■ PROBLEM DESCRIPTION ■
Copy out each line below exactly as it appears.

## BEGIN GIVEN MATERIAL

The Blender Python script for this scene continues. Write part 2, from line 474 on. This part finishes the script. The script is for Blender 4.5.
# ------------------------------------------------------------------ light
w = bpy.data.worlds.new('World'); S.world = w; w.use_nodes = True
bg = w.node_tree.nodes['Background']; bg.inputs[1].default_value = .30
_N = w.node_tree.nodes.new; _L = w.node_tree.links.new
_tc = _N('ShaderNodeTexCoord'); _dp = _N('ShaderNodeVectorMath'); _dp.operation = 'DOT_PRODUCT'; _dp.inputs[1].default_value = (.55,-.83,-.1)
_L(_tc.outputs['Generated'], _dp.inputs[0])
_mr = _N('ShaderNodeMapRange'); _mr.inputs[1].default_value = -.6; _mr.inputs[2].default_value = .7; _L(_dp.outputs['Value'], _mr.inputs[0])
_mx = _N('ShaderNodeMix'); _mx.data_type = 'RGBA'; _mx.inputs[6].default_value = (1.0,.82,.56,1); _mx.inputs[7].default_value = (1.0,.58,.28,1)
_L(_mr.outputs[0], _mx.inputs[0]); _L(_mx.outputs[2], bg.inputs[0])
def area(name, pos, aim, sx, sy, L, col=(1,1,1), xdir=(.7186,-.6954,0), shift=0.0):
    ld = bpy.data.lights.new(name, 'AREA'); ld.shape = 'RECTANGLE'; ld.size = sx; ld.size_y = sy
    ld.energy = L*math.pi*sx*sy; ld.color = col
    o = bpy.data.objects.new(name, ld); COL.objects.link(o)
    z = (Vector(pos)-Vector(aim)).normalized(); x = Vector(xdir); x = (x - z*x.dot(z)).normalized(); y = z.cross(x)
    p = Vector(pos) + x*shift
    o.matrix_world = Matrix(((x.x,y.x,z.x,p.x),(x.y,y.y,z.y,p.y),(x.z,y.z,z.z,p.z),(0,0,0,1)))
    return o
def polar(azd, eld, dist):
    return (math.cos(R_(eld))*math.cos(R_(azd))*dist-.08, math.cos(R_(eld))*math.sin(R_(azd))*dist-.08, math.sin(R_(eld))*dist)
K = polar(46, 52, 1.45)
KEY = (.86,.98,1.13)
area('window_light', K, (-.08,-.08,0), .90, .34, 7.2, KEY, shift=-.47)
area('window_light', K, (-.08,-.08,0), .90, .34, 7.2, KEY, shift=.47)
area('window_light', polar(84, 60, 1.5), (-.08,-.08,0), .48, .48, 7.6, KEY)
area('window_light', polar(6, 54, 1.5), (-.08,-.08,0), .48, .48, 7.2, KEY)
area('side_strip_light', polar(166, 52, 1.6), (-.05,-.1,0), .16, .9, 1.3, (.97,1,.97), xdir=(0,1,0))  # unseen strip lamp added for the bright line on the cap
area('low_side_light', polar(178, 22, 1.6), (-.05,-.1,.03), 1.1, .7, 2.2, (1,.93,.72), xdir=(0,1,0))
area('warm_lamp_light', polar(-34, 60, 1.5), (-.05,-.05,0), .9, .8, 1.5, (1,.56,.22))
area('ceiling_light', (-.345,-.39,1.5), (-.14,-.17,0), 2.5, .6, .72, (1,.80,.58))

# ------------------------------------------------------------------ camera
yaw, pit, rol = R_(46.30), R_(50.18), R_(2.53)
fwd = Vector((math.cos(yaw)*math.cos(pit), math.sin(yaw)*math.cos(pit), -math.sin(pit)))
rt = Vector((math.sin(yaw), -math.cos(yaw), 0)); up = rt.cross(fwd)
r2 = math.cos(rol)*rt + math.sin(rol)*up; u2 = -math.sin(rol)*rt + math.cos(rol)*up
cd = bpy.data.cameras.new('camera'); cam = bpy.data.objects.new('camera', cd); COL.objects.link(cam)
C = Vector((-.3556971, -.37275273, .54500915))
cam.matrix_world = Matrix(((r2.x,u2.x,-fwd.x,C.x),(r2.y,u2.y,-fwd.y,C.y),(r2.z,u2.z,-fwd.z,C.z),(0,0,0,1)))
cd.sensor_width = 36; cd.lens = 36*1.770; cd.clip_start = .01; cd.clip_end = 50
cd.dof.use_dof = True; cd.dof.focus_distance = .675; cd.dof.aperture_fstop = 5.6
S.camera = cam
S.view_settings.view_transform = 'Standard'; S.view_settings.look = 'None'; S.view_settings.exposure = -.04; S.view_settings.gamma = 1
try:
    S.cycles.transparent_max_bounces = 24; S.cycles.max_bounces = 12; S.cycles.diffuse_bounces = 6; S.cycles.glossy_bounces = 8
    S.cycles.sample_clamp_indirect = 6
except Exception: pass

## END GIVEN MATERIAL

■ FULL ANSWER ■
The Blender Python script for this scene continues. Write part 2, from line 474 on. This part finishes the script. The script is for Blender 4.5.
# ------------------------------------------------------------------ light
w = bpy.data.worlds.new('World'); S.world = w; w.use_nodes = True
bg = w.node_tree.nodes['Background']; bg.inputs[1].default_value = .30
_N = w.node_tree.nodes.new; _L = w.node_tree.links.new
_tc = _N('ShaderNodeTexCoord'); _dp = _N('ShaderNodeVectorMath'); _dp.operation = 'DOT_PRODUCT'; _dp.inputs[1].default_value = (.55,-.83,-.1)
_L(_tc.outputs['Generated'], _dp.inputs[0])
_mr = _N('ShaderNodeMapRange'); _mr.inputs[1].default_value = -.6; _mr.inputs[2].default_value = .7; _L(_dp.outputs['Value'], _mr.inputs[0])
_mx = _N('ShaderNodeMix'); _mx.data_type = 'RGBA'; _mx.inputs[6].default_value = (1.0,.82,.56,1); _mx.inputs[7].default_value = (1.0,.58,.28,1)
_L(_mr.outputs[0], _mx.inputs[0]); _L(_mx.outputs[2], bg.inputs[0])
def area(name, pos, aim, sx, sy, L, col=(1,1,1), xdir=(.7186,-.6954,0), shift=0.0):
    ld = bpy.data.lights.new(name, 'AREA'); ld.shape = 'RECTANGLE'; ld.size = sx; ld.size_y = sy
    ld.energy = L*math.pi*sx*sy; ld.color = col
    o = bpy.data.objects.new(name, ld); COL.objects.link(o)
    z = (Vector(pos)-Vector(aim)).normalized(); x = Vector(xdir); x = (x - z*x.dot(z)).normalized(); y = z.cross(x)
    p = Vector(pos) + x*shift
    o.matrix_world = Matrix(((x.x,y.x,z.x,p.x),(x.y,y.y,z.y,p.y),(x.z,y.z,z.z,p.z),(0,0,0,1)))
    return o
def polar(azd, eld, dist):
    return (math.cos(R_(eld))*math.cos(R_(azd))*dist-.08, math.cos(R_(eld))*math.sin(R_(azd))*dist-.08, math.sin(R_(eld))*dist)
K = polar(46, 52, 1.45)
KEY = (.86,.98,1.13)
area('window_light', K, (-.08,-.08,0), .90, .34, 7.2, KEY, shift=-.47)
area('window_light', K, (-.08,-.08,0), .90, .34, 7.2, KEY, shift=.47)
area('window_light', polar(84, 60, 1.5), (-.08,-.08,0), .48, .48, 7.6, KEY)
area('window_light', polar(6, 54, 1.5), (-.08,-.08,0), .48, .48, 7.2, KEY)
area('side_strip_light', polar(166, 52, 1.6), (-.05,-.1,0), .16, .9, 1.3, (.97,1,.97), xdir=(0,1,0))  # unseen strip lamp added for the bright line on the cap
area('low_side_light', polar(178, 22, 1.6), (-.05,-.1,.03), 1.1, .7, 2.2, (1,.93,.72), xdir=(0,1,0))
area('warm_lamp_light', polar(-34, 60, 1.5), (-.05,-.05,0), .9, .8, 1.5, (1,.56,.22))
area('ceiling_light', (-.345,-.39,1.5), (-.14,-.17,0), 2.5, .6, .72, (1,.80,.58))

# ------------------------------------------------------------------ camera
yaw, pit, rol = R_(46.30), R_(50.18), R_(2.53)
fwd = Vector((math.cos(yaw)*math.cos(pit), math.sin(yaw)*math.cos(pit), -math.sin(pit)))
rt = Vector((math.sin(yaw), -math.cos(yaw), 0)); up = rt.cross(fwd)
r2 = math.cos(rol)*rt + math.sin(rol)*up; u2 = -math.sin(rol)*rt + math.cos(rol)*up
cd = bpy.data.cameras.new('camera'); cam = bpy.data.objects.new('camera', cd); COL.objects.link(cam)
C = Vector((-.3556971, -.37275273, .54500915))
cam.matrix_world = Matrix(((r2.x,u2.x,-fwd.x,C.x),(r2.y,u2.y,-fwd.y,C.y),(r2.z,u2.z,-fwd.z,C.z),(0,0,0,1)))
cd.sensor_width = 36; cd.lens = 36*1.770; cd.clip_start = .01; cd.clip_end = 50
cd.dof.use_dof = True; cd.dof.focus_distance = .675; cd.dof.aperture_fstop = 5.6
S.camera = cam
S.view_settings.view_transform = 'Standard'; S.view_settings.look = 'None'; S.view_settings.exposure = -.04; S.view_settings.gamma = 1
try:
    S.cycles.transparent_max_bounces = 24; S.cycles.max_bounces = 12; S.cycles.diffuse_bounces = 6; S.cycles.glossy_bounces = 8
    S.cycles.sample_clamp_indirect = 6
except Exception: pass